The born again Christian footballer, who currently plies his trade with Djurgarden FC in the Swedish League, told Saturday Sunsports that he was serially dropped from tournament squads despite proving himself while in camp just because he had no 'godfather' to front for him in the national team.

According to him, he had to hold on to God's assurance that he would put on the green and white national team's jersey during the Nations Cup in Tunisia in 2004, a promise that actually came to pass irrespective of the stumbling blocks.

'Actually, I personally called it quits with the Super Eagles. The last time I played for the team at the Nations Cup in Tunisia (2004), I played with a lot of pain and frustration, trying to prove myself over and over again,' the Akwa Ibom State-born player began. 'I went on trying to watch my left and right to know what was going on, but it shouldn't be so. I had to go through all that because I had nobody behind me. However, I was able to make the Nations Cup in 2004 and I was very glad.

'Even at that Nations Cup, I was supposed to be a regular player, but I was not given the opportunity until the third place match against Malawi, which we won and brought the bronze back home. After that match, people protested why I was kept on the bench in the previous matches. They argued that I was good enough to make the first team. It was after that Nations Cup that I decided to focus on my club career and forget about the national team.

'I was off and on in the national team. From 1997, when Coach Monday Sinclair was in charge of the team, I proved my ability to be part of the team. I went abroad at a very tender age and was given the opportunity to train with the national team despite the fact that I was not among the invited players. There was a time we went to Zambia, where we played two games and I was adjudged the best player. I was extraordinary and the coach said 'that boy must go to France '98 World Cup finals'. But what happened later? I never got a call up letter again. That has been my case.

'In 2002, I came back to the team and Coach Shaibu Amodu said that I was the revelation of the team when we were at the Otta Camp in Ogun State. But I was dropped again from the Nations Cup squad to Mali that year. They took me to Abidjan in Ivory Coast and dropped me there to ensure that fans back home would not make trouble over my exclusion from the Nations Cup squad.

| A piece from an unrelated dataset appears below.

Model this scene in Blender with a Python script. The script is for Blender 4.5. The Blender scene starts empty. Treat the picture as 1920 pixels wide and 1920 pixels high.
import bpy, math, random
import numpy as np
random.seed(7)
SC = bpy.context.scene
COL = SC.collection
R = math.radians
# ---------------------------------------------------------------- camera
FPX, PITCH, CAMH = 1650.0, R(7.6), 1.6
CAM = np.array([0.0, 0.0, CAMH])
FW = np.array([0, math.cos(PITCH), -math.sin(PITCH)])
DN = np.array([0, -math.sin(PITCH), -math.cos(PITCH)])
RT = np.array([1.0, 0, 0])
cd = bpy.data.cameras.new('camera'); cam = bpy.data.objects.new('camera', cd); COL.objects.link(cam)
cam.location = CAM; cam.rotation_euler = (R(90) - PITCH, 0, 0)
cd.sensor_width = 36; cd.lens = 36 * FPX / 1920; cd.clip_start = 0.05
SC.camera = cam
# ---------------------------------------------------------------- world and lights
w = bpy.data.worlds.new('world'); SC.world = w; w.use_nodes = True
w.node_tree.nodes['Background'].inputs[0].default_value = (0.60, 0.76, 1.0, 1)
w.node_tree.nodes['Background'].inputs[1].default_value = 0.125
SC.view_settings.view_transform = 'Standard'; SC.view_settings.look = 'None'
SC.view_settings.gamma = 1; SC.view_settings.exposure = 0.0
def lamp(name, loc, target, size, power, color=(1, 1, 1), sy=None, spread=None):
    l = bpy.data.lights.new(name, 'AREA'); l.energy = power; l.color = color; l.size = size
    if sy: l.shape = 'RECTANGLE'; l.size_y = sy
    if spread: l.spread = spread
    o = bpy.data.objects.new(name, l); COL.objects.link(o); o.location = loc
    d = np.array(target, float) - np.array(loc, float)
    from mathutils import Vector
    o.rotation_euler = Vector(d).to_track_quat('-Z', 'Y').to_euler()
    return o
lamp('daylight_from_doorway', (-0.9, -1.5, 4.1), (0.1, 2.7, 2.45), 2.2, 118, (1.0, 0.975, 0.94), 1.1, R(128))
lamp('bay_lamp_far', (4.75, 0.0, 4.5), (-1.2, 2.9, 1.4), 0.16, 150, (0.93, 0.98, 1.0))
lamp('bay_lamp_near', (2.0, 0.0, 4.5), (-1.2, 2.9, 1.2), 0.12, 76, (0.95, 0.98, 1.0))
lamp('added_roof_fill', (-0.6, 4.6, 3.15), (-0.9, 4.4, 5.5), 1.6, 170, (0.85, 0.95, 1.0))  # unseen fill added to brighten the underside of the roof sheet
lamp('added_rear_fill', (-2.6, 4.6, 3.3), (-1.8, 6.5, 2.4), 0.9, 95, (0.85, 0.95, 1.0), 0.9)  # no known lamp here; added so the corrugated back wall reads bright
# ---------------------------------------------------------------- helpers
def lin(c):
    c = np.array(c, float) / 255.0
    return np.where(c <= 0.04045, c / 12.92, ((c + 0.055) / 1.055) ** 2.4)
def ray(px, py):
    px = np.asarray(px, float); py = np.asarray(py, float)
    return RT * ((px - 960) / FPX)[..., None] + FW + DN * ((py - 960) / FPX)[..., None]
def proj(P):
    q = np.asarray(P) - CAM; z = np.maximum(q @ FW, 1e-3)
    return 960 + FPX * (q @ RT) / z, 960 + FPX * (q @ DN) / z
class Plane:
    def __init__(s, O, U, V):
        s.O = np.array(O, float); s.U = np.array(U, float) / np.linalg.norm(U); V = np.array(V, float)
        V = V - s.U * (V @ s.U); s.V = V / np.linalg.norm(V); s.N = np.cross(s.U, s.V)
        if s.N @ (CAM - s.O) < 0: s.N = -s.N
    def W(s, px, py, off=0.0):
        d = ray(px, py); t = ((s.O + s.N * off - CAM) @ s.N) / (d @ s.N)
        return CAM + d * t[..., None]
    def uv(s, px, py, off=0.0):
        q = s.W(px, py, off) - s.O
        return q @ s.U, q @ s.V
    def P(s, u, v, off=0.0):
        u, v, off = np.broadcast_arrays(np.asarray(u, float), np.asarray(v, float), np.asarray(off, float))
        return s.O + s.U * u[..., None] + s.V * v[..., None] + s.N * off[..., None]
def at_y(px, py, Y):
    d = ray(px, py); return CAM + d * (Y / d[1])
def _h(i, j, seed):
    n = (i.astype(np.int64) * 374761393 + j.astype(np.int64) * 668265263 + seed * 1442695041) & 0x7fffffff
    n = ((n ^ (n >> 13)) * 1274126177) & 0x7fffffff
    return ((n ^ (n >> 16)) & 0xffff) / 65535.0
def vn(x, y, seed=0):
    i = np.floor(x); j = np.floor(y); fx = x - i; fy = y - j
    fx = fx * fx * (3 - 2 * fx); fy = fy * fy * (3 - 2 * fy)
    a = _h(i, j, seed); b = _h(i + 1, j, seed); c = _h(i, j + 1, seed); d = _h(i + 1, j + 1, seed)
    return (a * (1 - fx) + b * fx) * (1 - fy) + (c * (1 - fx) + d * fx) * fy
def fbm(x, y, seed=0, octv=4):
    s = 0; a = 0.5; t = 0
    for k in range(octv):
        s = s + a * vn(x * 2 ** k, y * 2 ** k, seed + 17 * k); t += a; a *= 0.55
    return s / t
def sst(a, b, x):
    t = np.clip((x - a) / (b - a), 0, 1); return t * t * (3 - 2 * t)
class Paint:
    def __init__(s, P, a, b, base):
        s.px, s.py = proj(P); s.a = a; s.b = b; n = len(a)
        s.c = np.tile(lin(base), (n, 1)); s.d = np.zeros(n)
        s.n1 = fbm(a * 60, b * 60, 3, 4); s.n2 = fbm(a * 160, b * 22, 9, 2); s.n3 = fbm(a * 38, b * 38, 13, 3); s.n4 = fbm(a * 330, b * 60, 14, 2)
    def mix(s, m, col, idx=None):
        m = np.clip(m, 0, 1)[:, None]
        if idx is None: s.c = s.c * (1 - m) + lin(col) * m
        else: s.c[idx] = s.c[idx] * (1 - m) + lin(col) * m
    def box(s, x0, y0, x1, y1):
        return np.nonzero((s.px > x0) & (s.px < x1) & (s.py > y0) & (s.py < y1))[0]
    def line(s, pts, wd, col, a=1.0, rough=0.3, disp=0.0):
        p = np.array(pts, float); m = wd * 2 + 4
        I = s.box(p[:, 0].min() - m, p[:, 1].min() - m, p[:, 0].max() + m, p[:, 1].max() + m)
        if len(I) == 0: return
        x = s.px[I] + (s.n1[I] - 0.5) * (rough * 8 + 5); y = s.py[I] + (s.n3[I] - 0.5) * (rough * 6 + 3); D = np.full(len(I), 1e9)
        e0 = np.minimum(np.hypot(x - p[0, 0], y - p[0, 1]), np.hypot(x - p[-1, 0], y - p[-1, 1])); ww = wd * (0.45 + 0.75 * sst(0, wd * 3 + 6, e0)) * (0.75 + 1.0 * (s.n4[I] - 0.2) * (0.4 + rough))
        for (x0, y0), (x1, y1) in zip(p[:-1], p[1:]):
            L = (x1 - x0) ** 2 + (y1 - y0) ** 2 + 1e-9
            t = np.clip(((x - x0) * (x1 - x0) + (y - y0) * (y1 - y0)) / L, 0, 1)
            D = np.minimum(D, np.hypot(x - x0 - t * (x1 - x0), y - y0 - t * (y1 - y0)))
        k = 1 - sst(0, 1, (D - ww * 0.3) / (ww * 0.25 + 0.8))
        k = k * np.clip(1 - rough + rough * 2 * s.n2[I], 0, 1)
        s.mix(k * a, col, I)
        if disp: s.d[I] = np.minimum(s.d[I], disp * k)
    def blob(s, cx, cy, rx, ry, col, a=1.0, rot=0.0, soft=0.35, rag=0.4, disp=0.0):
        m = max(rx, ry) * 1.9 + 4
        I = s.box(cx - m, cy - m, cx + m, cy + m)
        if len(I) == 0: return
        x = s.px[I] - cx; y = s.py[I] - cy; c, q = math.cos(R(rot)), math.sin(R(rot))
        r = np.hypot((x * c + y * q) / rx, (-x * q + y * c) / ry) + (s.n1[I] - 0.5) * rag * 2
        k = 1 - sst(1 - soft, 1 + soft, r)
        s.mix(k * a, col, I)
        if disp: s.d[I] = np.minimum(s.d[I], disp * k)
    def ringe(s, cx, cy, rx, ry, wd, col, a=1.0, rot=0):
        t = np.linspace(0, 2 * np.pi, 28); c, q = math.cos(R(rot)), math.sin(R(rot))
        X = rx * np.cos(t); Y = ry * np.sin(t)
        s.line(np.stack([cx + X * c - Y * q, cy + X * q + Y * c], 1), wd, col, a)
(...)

'In 2004, I almost gave up, but God promised me that I would make the Eagles' squad to the Nations Cup that year. He told me not to give up. So, when I put on that green and white jersey in 2004, I felt that the dream has come true and I said to myself, 'it's all over for me'.

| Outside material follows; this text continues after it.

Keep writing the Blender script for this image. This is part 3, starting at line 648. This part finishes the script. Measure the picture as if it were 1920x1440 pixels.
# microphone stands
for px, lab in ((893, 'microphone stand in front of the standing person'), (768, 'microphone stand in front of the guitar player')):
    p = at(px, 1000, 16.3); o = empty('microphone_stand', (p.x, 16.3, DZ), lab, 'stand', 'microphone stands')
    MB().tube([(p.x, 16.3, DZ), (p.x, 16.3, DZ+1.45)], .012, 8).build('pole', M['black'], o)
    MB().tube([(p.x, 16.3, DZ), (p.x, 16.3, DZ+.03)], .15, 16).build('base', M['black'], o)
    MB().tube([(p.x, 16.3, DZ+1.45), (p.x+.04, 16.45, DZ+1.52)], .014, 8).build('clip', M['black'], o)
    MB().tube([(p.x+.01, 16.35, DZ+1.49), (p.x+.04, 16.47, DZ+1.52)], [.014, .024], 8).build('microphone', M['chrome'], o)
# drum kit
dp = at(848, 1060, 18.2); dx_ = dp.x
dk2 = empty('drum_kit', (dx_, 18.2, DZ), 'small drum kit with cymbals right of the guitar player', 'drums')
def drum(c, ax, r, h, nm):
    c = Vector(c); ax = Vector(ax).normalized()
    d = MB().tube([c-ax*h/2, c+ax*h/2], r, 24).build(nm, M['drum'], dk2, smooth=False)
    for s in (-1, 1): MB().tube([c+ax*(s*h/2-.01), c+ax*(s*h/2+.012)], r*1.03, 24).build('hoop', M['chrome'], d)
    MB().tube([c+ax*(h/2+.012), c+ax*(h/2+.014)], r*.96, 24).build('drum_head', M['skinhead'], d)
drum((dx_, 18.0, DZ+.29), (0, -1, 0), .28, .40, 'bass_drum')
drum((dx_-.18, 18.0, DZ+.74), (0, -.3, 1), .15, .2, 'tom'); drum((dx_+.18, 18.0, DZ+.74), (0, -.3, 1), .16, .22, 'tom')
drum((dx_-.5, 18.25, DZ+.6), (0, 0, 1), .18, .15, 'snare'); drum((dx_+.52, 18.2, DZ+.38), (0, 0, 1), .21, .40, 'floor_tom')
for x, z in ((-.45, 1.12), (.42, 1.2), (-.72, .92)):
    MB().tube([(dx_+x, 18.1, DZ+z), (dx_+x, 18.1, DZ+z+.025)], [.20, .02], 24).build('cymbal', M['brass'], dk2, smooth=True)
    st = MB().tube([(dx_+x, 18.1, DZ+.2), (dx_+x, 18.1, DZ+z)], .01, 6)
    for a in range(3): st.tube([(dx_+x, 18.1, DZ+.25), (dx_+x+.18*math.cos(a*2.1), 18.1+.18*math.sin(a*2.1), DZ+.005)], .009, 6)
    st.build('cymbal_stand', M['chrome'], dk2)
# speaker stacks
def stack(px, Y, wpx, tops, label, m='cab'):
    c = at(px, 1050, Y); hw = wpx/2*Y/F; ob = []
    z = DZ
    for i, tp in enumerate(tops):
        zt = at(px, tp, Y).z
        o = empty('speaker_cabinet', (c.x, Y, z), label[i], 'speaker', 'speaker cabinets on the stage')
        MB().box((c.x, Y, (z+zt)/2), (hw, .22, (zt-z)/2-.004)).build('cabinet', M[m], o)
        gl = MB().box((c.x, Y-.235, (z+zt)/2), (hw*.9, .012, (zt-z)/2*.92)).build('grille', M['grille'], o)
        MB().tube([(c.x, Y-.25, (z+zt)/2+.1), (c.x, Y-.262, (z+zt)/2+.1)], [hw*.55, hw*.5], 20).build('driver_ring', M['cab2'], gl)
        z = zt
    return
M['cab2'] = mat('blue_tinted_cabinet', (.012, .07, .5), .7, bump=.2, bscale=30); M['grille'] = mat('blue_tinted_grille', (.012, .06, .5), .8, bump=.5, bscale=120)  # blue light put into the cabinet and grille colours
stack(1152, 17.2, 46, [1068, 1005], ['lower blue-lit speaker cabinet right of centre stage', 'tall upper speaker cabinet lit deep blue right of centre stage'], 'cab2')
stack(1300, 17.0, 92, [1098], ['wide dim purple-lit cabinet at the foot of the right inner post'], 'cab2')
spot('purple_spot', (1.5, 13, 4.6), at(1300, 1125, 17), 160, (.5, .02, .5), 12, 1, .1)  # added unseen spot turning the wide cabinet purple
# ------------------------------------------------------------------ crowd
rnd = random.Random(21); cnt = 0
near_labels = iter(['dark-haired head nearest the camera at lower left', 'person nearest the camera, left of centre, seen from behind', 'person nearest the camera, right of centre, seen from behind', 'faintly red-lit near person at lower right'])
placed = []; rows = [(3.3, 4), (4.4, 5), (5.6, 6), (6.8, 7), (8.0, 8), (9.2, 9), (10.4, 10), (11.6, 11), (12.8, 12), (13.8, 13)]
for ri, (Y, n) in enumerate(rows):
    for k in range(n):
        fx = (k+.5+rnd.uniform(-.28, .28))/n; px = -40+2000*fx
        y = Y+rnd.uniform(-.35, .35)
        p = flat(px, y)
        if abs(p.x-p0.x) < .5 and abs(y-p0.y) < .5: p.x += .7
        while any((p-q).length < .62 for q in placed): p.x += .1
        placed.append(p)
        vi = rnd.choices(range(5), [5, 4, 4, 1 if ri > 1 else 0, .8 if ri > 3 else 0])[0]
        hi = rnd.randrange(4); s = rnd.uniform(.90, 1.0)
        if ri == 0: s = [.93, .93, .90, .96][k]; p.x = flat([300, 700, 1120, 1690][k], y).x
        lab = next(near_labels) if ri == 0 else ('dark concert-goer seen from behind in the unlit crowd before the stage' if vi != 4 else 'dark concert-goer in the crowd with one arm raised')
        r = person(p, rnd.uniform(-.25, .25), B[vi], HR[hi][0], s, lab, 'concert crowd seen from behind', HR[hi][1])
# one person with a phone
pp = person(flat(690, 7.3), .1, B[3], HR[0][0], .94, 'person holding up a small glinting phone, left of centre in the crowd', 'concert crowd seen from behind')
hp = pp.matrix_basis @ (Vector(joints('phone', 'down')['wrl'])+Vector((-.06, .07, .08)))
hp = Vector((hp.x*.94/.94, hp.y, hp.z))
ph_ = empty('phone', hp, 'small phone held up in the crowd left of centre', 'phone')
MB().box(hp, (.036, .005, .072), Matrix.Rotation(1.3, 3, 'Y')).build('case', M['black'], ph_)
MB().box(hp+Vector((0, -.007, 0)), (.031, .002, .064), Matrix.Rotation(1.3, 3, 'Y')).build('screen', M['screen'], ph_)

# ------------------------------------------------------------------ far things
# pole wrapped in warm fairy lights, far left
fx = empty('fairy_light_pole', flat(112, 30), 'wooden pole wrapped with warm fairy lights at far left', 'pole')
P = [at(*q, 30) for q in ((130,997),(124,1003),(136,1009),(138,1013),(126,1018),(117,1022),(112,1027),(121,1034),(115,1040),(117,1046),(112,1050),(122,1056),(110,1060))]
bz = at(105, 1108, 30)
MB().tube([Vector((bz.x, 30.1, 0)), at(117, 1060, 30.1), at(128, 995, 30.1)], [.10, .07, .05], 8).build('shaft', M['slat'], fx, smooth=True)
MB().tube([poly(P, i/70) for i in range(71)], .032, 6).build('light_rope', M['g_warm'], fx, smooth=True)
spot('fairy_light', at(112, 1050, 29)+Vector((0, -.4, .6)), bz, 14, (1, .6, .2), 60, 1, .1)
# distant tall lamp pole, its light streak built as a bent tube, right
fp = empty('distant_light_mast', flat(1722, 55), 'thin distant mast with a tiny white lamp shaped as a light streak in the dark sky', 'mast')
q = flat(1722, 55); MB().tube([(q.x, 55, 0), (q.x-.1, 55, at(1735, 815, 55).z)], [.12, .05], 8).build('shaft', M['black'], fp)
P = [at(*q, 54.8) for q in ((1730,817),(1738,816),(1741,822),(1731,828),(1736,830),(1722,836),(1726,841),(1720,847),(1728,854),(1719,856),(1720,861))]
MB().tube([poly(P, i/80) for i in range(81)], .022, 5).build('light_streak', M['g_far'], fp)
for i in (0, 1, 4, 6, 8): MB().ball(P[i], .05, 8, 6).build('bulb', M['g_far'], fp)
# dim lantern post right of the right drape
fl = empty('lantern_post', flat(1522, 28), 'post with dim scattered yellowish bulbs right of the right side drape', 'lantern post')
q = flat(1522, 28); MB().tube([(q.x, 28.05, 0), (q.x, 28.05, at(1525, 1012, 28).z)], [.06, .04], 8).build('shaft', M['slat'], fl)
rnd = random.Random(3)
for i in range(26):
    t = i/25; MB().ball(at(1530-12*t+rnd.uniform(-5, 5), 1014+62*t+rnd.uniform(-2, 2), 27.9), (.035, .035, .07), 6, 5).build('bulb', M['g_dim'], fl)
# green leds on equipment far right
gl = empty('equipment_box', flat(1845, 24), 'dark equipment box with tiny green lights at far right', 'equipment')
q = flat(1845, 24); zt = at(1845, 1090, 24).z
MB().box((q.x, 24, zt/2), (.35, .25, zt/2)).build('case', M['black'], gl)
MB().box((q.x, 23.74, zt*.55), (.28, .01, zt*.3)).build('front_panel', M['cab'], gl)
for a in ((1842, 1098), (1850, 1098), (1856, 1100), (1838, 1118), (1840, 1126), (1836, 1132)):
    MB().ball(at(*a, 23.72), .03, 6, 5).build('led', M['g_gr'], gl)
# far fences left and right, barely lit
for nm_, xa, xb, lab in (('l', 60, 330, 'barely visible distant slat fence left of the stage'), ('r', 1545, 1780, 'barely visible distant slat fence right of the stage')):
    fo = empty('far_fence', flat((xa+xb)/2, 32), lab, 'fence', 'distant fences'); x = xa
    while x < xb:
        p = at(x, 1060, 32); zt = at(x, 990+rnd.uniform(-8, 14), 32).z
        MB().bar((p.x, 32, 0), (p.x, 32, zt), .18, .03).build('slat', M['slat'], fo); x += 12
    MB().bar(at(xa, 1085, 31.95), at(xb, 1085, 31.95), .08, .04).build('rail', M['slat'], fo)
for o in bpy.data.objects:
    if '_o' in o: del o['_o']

Ekong, who has not ruled out a possible return to the national team if only he would be accorded the respect he deserves, said the current Super Eagles lacked tactical discipline. He also commented on Samson Siasia's appointment as Eagles' new coach, the quality of players in the team and what the coach must do to actualise the full potentials of the players, among other issues.

Return to Super Eagles
I might come back to the Super Eagles, but I'm not ready to go through the hell I past through before. If I'm called up and I'm sure that I would be well respected, I will honour the invitation.

Siasia's new appointment
Anyone given a job should always be able to do it perfectly. The ability to do the right thing at the right time is what makes an individual perfect in what he or she does. So, my advice to Siasia is that he must take total charge of the team. If it requires signing an agreement with the football Federation, he should do that.

Taking charge means that he should enforce discipline in the team. The bible says if the foundation is destroyed, what can the righteous do? It's all about the foundation. If he can deal with the foundation by doing what is right, every other thing will fall into place.

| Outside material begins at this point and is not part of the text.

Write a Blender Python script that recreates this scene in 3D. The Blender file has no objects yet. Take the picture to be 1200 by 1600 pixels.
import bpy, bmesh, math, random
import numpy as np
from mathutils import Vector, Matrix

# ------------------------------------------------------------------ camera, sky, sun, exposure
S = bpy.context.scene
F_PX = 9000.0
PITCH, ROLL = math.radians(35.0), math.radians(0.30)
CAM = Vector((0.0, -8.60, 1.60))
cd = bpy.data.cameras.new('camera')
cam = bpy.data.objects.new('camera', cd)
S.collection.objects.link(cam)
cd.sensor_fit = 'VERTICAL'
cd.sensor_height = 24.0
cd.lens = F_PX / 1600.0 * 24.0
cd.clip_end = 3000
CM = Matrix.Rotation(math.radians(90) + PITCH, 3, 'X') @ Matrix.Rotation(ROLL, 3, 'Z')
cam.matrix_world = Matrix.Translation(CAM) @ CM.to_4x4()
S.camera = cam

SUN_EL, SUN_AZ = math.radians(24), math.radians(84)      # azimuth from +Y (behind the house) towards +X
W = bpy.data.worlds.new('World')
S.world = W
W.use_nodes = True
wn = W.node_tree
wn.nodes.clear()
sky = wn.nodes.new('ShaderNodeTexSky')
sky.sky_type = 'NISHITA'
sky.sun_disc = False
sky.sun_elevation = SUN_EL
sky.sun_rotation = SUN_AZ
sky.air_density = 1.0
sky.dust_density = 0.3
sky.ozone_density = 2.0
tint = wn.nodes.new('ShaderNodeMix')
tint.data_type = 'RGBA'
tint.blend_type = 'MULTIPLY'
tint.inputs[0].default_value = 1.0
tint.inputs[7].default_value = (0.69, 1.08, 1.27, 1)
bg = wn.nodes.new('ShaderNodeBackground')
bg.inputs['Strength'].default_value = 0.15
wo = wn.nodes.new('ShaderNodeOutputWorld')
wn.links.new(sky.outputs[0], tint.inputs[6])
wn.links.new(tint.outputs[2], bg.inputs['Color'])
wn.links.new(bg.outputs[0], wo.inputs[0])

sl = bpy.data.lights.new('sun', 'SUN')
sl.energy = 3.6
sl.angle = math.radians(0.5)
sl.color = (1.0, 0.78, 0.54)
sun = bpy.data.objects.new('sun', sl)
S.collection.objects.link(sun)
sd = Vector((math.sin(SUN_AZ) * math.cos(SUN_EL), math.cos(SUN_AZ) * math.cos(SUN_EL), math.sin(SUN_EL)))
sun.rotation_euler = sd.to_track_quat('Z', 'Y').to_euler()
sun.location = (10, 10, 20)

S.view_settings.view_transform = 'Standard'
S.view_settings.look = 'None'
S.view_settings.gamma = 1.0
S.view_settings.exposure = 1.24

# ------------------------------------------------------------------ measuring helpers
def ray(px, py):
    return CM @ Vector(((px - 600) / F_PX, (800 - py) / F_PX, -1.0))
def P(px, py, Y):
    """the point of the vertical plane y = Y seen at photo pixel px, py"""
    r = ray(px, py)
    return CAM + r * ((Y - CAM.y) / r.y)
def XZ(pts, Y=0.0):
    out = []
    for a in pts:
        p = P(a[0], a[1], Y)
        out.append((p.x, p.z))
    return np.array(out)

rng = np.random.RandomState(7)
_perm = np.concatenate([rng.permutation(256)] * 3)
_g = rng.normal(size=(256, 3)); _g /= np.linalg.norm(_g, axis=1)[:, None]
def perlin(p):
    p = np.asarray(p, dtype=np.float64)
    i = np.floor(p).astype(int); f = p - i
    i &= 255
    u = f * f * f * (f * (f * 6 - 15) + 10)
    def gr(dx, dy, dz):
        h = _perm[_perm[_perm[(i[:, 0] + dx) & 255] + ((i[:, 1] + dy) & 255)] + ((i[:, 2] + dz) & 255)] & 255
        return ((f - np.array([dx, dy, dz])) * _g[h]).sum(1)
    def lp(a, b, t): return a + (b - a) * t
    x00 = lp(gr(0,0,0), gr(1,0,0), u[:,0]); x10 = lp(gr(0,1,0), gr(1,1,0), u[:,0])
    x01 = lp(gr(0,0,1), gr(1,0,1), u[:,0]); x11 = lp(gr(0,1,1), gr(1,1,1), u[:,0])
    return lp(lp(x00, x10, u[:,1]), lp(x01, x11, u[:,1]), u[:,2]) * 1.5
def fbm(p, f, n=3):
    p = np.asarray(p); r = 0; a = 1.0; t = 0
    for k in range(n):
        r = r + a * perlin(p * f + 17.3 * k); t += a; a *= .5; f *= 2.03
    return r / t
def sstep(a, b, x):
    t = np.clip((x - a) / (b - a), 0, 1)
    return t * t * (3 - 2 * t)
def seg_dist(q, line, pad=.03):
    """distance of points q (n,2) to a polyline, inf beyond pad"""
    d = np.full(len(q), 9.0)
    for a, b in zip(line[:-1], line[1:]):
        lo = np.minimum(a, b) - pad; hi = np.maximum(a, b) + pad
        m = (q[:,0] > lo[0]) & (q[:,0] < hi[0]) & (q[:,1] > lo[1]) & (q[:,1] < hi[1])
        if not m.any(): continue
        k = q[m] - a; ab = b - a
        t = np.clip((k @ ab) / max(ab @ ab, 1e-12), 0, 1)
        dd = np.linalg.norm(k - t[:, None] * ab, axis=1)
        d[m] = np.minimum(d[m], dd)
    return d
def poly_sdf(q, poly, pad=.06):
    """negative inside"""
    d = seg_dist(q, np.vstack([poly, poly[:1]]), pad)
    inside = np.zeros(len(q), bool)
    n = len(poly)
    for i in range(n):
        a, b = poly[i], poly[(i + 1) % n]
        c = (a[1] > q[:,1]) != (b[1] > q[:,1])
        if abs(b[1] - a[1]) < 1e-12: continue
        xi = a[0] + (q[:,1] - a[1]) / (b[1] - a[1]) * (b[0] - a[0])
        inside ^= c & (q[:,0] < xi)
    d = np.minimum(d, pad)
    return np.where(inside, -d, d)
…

Would Keshi have been better?
When I played in the Super Eagles at the Nations Cup in 2002 under Coach Amodu, Stephen Keshi was his assistant and he has been a good coach. He was also a professional footballer. Siasia is good too. He was a professional footballer also. But like I said earlier, it's what you do that makes the difference in you.

Rating current Eagles
At the moment, the Super Eagles team is tactically undisciplined. It baffles me because all the players in the team at the moment are professionals. So, I wonder why they are not tactically disciplined.

Take for instance, when a corner kick is about to be taken, teams are expected to map out which player that marks who. It's called 'man marking'. But I wonder why we cannot implement that tactics in the Super Eagles. Is it that the players were not taught or that they were taught but they failed to carry out the instruction? This is what I cannot comprehend because we have the potentials and everything one can think of, but what we lack in the team is tactical discipline.

No reason to fail
Nigeria has exceptional players. With a population of about 150 million people, the country has players that are playing in the best teams in the world. Mikel Obi plays for Chelsea in England, and Chelsea is an exceptional team with exceptional players. Yakubu Aiyegbeni, Joseph Yobo, Obafemi Martins, Obinna Nsofor and Osaze Odemwingie are all exceptional players doing well in Europe.

Being an exceptional player, goes with certain qualities. The tag you carry in your club, as a professional, is the same tag you carry when you come to the national team. So, I wonder where the problem is coming from. May be the coaches are not stamping their feet to get the best from those players or perhaps, the players are not motivated well enough to exhibit professionalism.

If player are well motivated, you will see it on the pitch. Motivation in this sense may not be financial; it could be psychological. Football has a lot to do with psychology. You can psyche up players. You can make them to understand why they must not disappoint. Probably, we need an expert in that area.